Nelvana At 50: Mapping Out The Studio’s Future With President Pam Westman
In today’s animation industry, which is growing and evolving at warp speed, 50 years seems like a geological age. When Nelvana celebrates its half-century anniversary next month, then, it can start by toasting its sheer longevity.
The company’s trajectory can almost be seen as a stand-in for the history of Canada’s animation industry. When Nelvana was founded in Toronto in 1971, the country’s commercial animation production was in its infancy. By now, the studio has staked out its place as the grandaddy of Canada’s thriving scene, its polar-bear logo as iconic as some of the characters in its programs.
Nelvana has produced and distributed countless shows and films, most of them animated kids’ series, many based on literature or other licensed IP. Its library stretches to over 4,400 episodes: Tintin, The Fairly Oddparents, Bakugan, Clone High, and Thomas & Friends are all in there. In 2000, the company was acquired by media giant Corus Entertainment, which also owns kids’ networks like YTV and Teletoon, as well as Toon Boom Animation and publisher Kids Can Press.
Far from resting on its laurels, Nelvana continues to diversify: into original features, festival shorts, gaming licenses, and European co-productions, to name just four areas. To learn more about the company’s recent changes and current strategy, we spoke to its president Pam Westman. Here are five takeaways from our wide-ranging conversation.
Accompanying the piece is a gallery of artwork showcasing just a few of Nelvana’s productions from its illustrious histroy.
1. Nelvana is responding to market demand for animated features.
Last year, the company announced a pact with Duncan Studio, which was founded by former Nelvana animator Ken Duncan, to develop original features. Westman explains that Nelvana had picked up on the recent success of animated features — not Pixar-scale films, but “smaller-to-middle-of-the-road” ones — at theaters, as well as growing demand for them from clients like streamers.
The studio is agnostic as to whether its future features will go to theaters or streaming. It is currently sticking to films based either on its own well-known IP or on an original idea from an experienced artist like Duncan. “We want to play carefully into this new area,” says Westman, stressing that Nelvana is still focused on series.
2. Youtube is a good testing ground for original IP.
Debuting content on the platform helps the company understand what viewers “gravitate to in terms of subject matter,” says Westman. The sort of content that premieres on Youtube is typically shortform (2–3 minutes): the Toon Bops musical shorts, say. Some Youtube series are later developed into fully-fledged tv series, one example being the live-action Miss Persona.
Youtube is useful to Nelvana in other ways.
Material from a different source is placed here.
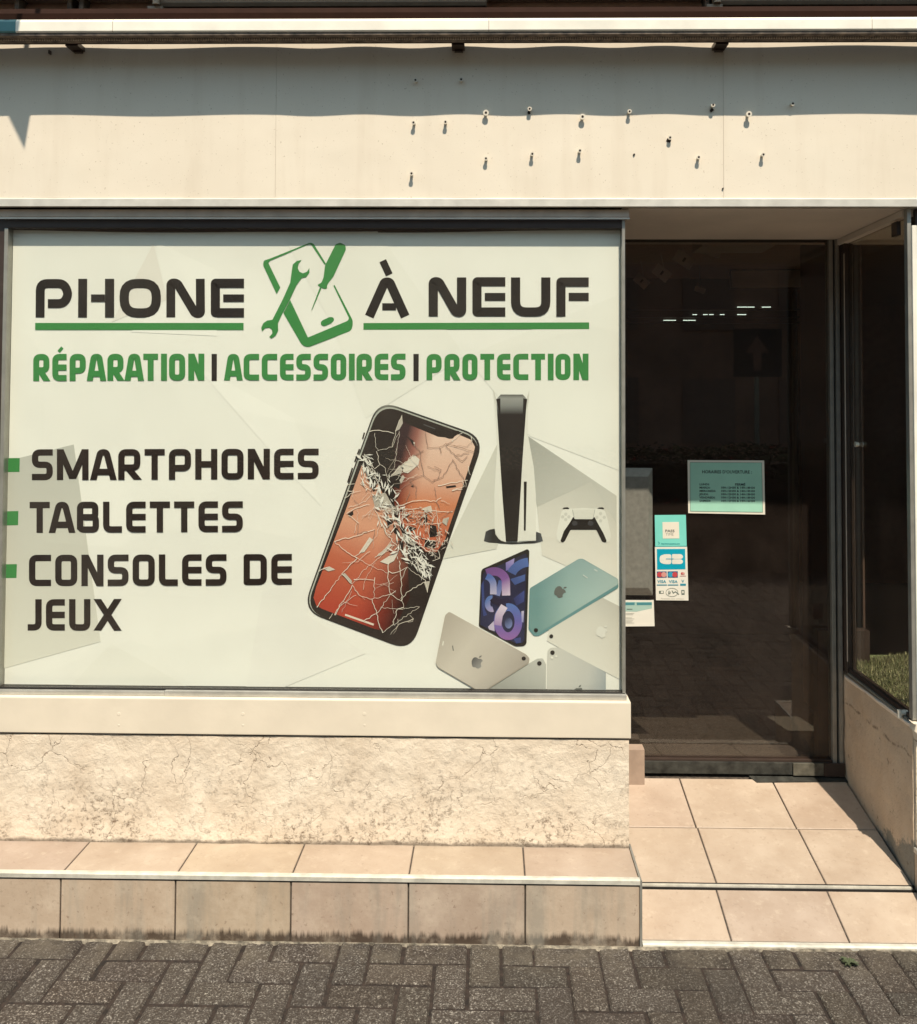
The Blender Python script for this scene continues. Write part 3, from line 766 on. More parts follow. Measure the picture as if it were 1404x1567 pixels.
# ceiling fitting and grille
lf = thing('ceiling_light', (XX(1130, 1.2, 370), 1.2, Z_DTOP+.1), 'unlit flat ceiling light just inside the door top', 'light')
a, b = at(1075, 362, 1.1), at(1186, 376, 1.1)
part('housing', 'card', (a.x, b.x, 1.1, 1.3, b.z, b.z+.05), parent=lf)
gr = thing('ceiling_grille', (XX(1170, 2.0, 425), 2.0, ZZ(440, 2.0)), 'slatted grey grille above the display cabinet', 'grille')
a, b = at(1120, 414, 2.2), at(1225, 440, 2.2)
bm = NB()
for i in range(9):
    z = b.z + (a.z-b.z)*i/9
    hexa(bm, [(a.x, 2.2, z), (b.x, 2.2, z+.004), (b.x, 2.21, z+.004), (a.x, 2.21, z), (a.x, 2.19, z+.008), (b.x, 2.19, z+.012), (b.x, 2.2, z+.012), (a.x, 2.2, z+.008)])
obj('slats', fixn(bm), M['card'], gr)  # pale slats in front of a dark backing
part('grille_frame', 'int_dark', (a.x-.01, b.x+.01, 2.212, 2.23, b.z-.01, a.z+.01), parent=gr)
for k in (-1, 1): part('hanger', 'int_dark', ((a.x+b.x)/2+k*.1-.002, (a.x+b.x)/2+k*.1+.002, 2.214, 2.218, a.z+.0105, Z_DTOP+.12), parent=gr)
# display deck with artificial grass
dk = part('display_deck', 'int_wall', (XN1+.12, XR-.1, .04, DY+.1, .3, ZS-.012))
part('display_back', 'int_dark', (XN1+.5, XR-.1, DY+.3, DY+.34, ZS, ZC+.1))
gm = NT('artificial grass blades'); gm.pr(rough=.7)
oi = gm.n('ShaderNodeVertexColor', layer_name='tone'); gm.base(oi.outputs[0])
bm = NB(); lay = bm.loops.layers.color.new('tone'); random.seed(21)
for i in range(34000):
    x = random.uniform(XN1+.035, XN1+.62); y = random.uniform(.05, DY+.28)
    if y > DY+.02 + .16*math.sin((x-XN1)*4) + .02*random.random(): continue
    z = ZS+.016; h = random.uniform(.007, .022); a = random.uniform(0, 6.28); w = .0013
    lx, ly = math.cos(a)*h*random.uniform(.1,.8), math.sin(a)*h*random.uniform(.1,.8)
    f = bm.faces.new([bm.verts.new(q) for q in ((x-w*math.sin(a), y+w*math.cos(a), z), (x+w*math.sin(a), y-w*math.cos(a), z), (x+lx, y+ly, z+h))])
    t = random.uniform(.5, 1.3); c = (.44*t, .46*t, .30*t, 1) if random.random() < .55 else (.68*t, .66*t, .52*t, 1)
    for l in f.loops: l[lay] = c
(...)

Even when it comes to more conventional tv series, “partner content” will be created for the platform, “because in this day and age, you can’t just have content on a linear channel.” Also, Youtube is a repository for titles from Nelvana’s vast library, a lot of which was previously just “sitting there, gathering dust” — the company’s Retro Rerun channel is a trove of vintage animation.
3. Gaming IP is an area of growing interest.
The competitiveness of the streaming and tv market has placed a premium on animated content based on properties with a ready-made fanbase, says Westman, and “gaming is such a huge part of the younger audience’s life now.” In 2019, Nelvana struck a licensing deal with Monomi Park over its Slime Rancher game (albeit with an initial focus on toys and publishing, not animation); more such partnerships are in the works. The company is also developing animated shows in which the characters themselves are gamers.
The challenge, Westman adds, is that “the gaming world moves fast. Characters come and go, personalities come and go quickly, and animation is not a fast art.”
4. Short films are a great incubator for new ideas and tech.
In 2019, Nelvana released its 22-minute film The Most Magnificent Thing on the festival circuit. It was the first short film of its kind the studio had ever made. While it cost three or four times more than a normal 22-minute episode, the production brought several benefits. The team developed fur simulation techniques that were then used on the studio’s series Agent Binky: Pets of the Universe. The short has also inspired a spin-off series, Millie Magnificent (working title), which Nelvana is now bringing to the marketplace.
Crucially, the experience of making a short stimulated Nelvana’s artists, says Westman. “Grinding out over 200 episodes a year is a lot for a creative group of people, and every now and then, you want to be able to give them something special to work on.” Nelvana is now greenlighting new shorts, prioritizing ideas pitched by its own staff. It hopes to start doing “at least one a year.”
5. Nelvana’s animation studio is comfortable in its size.
Westman estimates that it has 200–225 staff, not including the business team: “That’s a number we like.” She acknowledges that the studio has had opportunities to grow now that people are working remotely (the company will soon outline its long-term plan for where staff will work). Nelvana would rather outsource extra work to other Canadian studios; it is also “actively exploring” European co-productions.